MrBeast's brand is built on "spectacle" and "extremes," with content centered around breaking conventions and creating surprises, such as being buried alive, nuclear bunkers, and extreme challenges.
But financial services require "stability" and "prudence," demanding predictability, safety, and long-term viability.
Can he establish a credible financial brand while maintaining entertainment value? This is not just a business question but a challenge related to identity. When a creator known for "madness" tries to persuade you to entrust him with your hard-earned money, is he expanding the boundaries of his brand or diluting its core values?
This paradox has no simple answer. Perhaps MrBeast will create a new form of financial brand that retains entertainment while possessing professionalism. Or perhaps he will discover that the two are fundamentally incompatible and ultimately have to choose between them.

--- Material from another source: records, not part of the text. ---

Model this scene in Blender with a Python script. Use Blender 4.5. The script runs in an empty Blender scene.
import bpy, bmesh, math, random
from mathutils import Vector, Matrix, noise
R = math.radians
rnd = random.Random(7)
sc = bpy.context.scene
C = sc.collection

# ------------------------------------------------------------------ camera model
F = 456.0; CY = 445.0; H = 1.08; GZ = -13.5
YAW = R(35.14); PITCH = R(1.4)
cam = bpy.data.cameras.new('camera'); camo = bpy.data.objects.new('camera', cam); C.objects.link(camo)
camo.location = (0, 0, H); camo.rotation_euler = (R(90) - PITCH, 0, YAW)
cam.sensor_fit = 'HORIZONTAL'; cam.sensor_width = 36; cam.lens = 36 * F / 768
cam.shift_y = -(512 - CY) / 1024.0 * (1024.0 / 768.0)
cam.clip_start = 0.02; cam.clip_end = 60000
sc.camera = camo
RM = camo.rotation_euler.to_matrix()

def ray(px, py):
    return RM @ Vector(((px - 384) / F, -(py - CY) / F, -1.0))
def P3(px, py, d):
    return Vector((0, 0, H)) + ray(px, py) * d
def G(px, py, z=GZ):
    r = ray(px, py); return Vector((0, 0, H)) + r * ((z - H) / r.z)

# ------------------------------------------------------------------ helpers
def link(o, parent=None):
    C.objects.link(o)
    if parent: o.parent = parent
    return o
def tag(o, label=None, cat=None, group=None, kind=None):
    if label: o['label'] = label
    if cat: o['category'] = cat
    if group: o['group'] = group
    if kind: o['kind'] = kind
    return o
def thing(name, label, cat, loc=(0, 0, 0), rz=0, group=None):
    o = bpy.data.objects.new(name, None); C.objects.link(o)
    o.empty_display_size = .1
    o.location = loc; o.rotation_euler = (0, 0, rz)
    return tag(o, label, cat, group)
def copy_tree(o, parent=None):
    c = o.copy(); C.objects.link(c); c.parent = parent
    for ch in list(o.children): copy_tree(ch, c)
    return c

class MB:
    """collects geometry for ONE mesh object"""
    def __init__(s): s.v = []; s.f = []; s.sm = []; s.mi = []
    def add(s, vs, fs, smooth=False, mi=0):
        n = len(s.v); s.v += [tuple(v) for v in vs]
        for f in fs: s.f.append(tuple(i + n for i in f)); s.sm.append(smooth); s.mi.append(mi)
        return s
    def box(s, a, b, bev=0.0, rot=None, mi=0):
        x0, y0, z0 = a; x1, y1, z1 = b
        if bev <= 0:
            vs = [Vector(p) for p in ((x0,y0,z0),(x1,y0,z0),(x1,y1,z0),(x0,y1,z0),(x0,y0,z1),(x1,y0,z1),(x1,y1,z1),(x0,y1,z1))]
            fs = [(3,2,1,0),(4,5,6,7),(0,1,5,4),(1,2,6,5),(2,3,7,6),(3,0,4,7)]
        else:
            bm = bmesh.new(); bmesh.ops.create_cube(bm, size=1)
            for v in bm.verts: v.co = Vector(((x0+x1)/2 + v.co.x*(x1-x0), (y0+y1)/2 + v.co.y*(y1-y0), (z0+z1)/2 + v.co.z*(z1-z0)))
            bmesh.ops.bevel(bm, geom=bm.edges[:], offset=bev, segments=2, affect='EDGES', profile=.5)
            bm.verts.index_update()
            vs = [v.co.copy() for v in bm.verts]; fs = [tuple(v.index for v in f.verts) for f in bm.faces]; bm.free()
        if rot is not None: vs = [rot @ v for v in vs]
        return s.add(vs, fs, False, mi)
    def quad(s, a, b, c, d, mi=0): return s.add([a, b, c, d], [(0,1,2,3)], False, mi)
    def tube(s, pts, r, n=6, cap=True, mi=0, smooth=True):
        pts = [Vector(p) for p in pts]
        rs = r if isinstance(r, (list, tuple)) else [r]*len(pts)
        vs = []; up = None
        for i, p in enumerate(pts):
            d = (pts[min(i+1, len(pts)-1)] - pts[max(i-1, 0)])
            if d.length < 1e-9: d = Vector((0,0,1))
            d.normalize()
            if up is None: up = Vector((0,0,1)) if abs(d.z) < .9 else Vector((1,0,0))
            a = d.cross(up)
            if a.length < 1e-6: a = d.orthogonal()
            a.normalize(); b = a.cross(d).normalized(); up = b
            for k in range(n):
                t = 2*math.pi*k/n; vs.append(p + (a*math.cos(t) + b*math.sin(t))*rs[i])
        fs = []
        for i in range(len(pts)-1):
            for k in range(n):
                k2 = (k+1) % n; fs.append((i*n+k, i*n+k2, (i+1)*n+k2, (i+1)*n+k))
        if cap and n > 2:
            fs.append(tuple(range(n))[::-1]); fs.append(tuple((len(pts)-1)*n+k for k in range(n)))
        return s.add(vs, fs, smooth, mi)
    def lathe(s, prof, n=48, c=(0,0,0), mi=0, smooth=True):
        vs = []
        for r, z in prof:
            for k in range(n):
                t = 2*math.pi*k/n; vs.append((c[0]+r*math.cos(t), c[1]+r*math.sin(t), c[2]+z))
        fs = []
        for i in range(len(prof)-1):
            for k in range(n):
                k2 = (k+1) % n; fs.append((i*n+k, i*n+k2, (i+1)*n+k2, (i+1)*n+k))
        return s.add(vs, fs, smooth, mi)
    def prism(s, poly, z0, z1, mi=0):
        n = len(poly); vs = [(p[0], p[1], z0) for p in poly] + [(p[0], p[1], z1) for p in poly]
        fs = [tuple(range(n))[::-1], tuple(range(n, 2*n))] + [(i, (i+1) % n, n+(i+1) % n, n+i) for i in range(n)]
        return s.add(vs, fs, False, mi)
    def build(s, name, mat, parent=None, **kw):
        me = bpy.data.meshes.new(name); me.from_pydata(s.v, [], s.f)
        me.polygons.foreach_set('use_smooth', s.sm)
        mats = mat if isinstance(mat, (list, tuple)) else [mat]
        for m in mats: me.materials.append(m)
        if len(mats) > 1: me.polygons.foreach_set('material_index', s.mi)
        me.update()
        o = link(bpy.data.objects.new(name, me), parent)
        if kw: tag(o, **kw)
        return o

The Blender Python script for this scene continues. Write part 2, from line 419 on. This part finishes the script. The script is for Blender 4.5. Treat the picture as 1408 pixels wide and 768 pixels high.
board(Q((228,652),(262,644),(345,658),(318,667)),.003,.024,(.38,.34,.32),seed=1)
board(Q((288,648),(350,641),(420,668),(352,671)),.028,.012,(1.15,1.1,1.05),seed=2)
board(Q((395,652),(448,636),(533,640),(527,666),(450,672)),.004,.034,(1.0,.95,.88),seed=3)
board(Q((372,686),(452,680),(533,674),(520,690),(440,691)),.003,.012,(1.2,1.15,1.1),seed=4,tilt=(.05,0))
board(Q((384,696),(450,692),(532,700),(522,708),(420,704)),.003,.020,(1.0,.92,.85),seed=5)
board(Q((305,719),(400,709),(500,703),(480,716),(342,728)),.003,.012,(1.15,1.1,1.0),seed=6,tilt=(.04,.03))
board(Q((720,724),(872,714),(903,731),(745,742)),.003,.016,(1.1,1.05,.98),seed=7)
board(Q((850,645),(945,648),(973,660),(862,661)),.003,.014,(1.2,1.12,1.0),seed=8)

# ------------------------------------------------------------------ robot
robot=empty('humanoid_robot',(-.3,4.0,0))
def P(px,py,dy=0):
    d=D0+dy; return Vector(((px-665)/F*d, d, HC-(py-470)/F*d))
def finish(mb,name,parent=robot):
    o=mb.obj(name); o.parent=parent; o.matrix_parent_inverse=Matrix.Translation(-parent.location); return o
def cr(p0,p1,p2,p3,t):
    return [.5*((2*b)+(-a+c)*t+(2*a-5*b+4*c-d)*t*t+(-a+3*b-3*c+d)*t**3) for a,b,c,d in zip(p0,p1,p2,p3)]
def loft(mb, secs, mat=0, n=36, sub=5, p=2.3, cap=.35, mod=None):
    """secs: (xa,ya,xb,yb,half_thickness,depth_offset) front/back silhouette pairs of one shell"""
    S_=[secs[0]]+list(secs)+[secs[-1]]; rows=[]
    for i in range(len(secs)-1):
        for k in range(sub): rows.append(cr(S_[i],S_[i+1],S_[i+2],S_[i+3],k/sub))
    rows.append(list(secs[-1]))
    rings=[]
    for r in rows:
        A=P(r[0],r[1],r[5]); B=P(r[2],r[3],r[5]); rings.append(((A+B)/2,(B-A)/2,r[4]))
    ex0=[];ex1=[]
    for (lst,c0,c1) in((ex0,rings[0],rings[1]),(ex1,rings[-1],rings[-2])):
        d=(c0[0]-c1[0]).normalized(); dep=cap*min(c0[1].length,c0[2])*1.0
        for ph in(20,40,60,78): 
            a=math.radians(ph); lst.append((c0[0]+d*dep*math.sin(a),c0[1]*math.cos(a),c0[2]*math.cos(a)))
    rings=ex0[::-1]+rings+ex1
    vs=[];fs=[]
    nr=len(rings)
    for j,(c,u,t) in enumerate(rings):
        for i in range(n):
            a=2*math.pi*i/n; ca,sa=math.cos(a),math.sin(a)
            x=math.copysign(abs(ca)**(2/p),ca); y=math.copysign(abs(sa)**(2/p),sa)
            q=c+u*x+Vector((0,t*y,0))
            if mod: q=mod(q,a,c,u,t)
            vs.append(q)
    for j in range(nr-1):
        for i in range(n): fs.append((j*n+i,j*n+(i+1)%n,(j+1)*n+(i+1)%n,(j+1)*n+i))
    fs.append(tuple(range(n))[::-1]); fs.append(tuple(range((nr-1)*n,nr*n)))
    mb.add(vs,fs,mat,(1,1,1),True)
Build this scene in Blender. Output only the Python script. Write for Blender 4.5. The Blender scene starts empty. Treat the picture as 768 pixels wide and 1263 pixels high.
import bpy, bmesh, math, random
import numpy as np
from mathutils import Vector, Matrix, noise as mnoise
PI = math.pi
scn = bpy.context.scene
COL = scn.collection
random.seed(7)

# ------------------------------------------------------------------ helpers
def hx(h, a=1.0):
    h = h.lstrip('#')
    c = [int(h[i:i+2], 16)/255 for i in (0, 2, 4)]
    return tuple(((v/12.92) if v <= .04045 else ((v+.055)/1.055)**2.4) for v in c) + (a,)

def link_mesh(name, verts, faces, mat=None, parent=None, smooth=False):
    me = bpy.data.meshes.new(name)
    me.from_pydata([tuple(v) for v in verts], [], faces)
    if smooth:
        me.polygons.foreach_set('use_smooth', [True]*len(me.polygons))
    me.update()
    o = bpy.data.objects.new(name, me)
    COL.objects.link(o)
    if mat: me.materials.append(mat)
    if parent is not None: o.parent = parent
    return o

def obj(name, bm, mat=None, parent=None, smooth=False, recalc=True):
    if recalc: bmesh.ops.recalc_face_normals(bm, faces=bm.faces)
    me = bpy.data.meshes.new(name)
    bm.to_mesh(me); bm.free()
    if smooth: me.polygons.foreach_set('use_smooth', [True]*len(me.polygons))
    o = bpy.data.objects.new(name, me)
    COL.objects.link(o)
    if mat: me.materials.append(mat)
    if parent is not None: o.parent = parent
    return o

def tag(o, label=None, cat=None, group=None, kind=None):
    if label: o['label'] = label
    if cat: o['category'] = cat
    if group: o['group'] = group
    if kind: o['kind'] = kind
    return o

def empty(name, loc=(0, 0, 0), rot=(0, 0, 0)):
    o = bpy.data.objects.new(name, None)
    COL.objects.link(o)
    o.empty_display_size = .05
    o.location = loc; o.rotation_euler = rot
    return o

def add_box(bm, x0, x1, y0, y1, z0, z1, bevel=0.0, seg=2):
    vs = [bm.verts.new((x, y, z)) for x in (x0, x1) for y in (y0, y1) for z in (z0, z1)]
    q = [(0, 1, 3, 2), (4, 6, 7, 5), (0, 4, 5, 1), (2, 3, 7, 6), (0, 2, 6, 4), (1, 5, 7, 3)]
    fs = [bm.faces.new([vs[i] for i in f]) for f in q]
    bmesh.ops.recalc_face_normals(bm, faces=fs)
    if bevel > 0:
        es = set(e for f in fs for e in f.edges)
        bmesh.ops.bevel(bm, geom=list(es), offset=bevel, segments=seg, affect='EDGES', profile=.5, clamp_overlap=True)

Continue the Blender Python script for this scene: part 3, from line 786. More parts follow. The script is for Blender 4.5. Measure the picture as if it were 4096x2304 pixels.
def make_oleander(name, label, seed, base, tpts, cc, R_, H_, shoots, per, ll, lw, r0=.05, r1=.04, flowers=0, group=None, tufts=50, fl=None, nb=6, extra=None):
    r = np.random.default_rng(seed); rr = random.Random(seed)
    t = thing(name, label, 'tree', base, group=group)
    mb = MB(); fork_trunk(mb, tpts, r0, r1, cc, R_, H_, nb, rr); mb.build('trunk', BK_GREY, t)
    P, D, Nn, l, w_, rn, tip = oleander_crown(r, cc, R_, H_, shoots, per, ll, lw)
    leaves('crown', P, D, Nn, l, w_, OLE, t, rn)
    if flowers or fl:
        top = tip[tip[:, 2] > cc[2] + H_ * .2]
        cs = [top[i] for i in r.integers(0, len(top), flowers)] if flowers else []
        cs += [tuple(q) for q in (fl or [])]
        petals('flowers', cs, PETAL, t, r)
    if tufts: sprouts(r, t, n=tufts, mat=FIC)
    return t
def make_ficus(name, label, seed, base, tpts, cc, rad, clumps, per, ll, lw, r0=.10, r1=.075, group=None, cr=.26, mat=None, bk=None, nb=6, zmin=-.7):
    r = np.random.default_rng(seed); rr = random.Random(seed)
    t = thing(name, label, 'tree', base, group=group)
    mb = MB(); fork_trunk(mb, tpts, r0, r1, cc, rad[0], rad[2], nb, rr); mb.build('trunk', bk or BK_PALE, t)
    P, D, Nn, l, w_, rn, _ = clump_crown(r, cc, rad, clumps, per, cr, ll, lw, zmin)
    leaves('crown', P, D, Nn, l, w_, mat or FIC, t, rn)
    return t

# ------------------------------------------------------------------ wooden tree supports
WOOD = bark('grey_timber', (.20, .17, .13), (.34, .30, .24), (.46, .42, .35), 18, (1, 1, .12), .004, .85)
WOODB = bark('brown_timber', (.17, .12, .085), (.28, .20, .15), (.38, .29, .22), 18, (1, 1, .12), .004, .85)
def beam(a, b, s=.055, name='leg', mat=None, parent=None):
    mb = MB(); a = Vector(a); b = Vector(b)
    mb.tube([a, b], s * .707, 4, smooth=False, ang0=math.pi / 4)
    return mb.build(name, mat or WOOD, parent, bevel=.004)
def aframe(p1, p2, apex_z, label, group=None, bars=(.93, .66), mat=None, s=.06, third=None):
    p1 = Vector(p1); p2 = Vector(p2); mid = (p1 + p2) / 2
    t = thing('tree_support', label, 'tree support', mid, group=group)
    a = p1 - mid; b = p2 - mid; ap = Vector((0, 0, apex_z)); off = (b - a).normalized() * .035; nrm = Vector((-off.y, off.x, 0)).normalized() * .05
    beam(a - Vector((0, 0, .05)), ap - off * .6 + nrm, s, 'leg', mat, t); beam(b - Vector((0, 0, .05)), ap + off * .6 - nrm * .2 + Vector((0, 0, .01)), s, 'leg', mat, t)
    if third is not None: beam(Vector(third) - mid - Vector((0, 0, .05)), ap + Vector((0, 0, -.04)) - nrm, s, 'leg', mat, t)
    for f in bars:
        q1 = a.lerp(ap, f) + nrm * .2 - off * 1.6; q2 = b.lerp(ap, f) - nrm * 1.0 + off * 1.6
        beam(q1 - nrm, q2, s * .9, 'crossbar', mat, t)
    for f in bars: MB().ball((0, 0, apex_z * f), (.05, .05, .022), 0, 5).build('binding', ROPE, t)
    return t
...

Regardless of the outcome, this gamble has begun. It will force all of us to rethink who we should trust in an era where everyone can be a media figure. Should we trust those in suits speaking jargon we don't understand, or the influencer who brings us joy and dreams on screen?
When the first user completes their first transaction on MrBeast Financial, whether they hit "buy" or "sell," they cast a vote, providing their answer to the trust dilemma of this era. And hundreds of millions of young people will use their real money to collectively write the conclusion of this experiment.